Thanks for you comment, though I would say that the fact that new of potent heroin isn’t new doesn’t do anything to the notion of risk in its use. Also, if you carefully look over the numbers from the timeline of the article you linked to first, you’ll catch a nice trend upwards in potency from highs of 50%-60% in the late 80s, to 70% or so in the early-mid 90s, up to 80% and higher in the late 90s and 2000s. Overall, I’d say that’s an increasing trend, though I don’t have the data to run numbers on its statistical significance; maybe someday.

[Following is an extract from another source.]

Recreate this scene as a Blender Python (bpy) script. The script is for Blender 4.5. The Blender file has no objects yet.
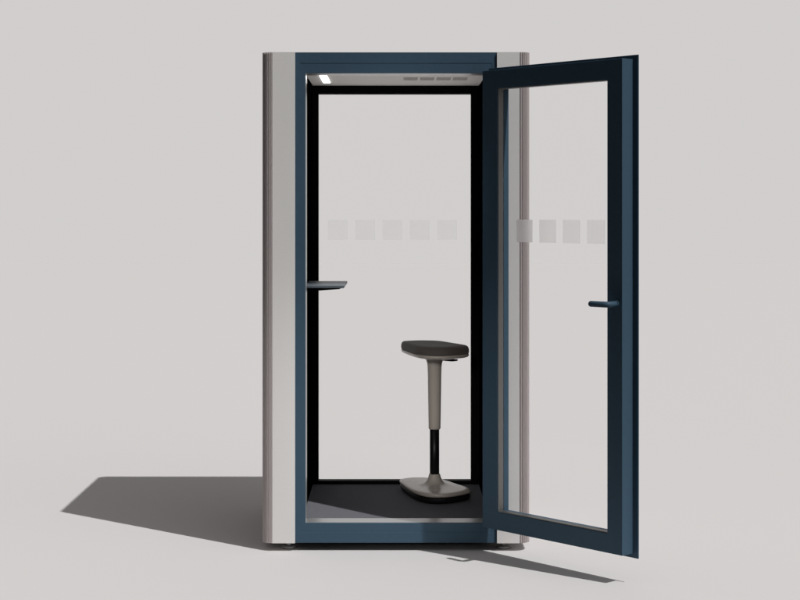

Also, while there’s no question regarding the fact that most opium in the world comes from Afghanistan, I’d like to point out that the article itself simply points to the difficult reality of fighting in the country when eradicating the most profitable crop isn’t popular in any circle but is necessary to win the war. The article talks about the CIA and the U.S. government being complicit, not actively engaged, in opium production, as you suggested: “…the CIA’s covert war served as the catalyst that transformed the Afghan-Pakistan borderlands into the world’s largest heroin producing region.” Not exactly the same as the U.S. making heroin in Afghanistan…
Wait isn’t drug purity a good thing? Isn’t the problem really variability, not purity? If the addict had a consistent product with consistent effects, they would be much less likely to accidentally inject a huge dose.
That’s a great point Brandon and yes, low variability would be very helpful in reducing overdoses.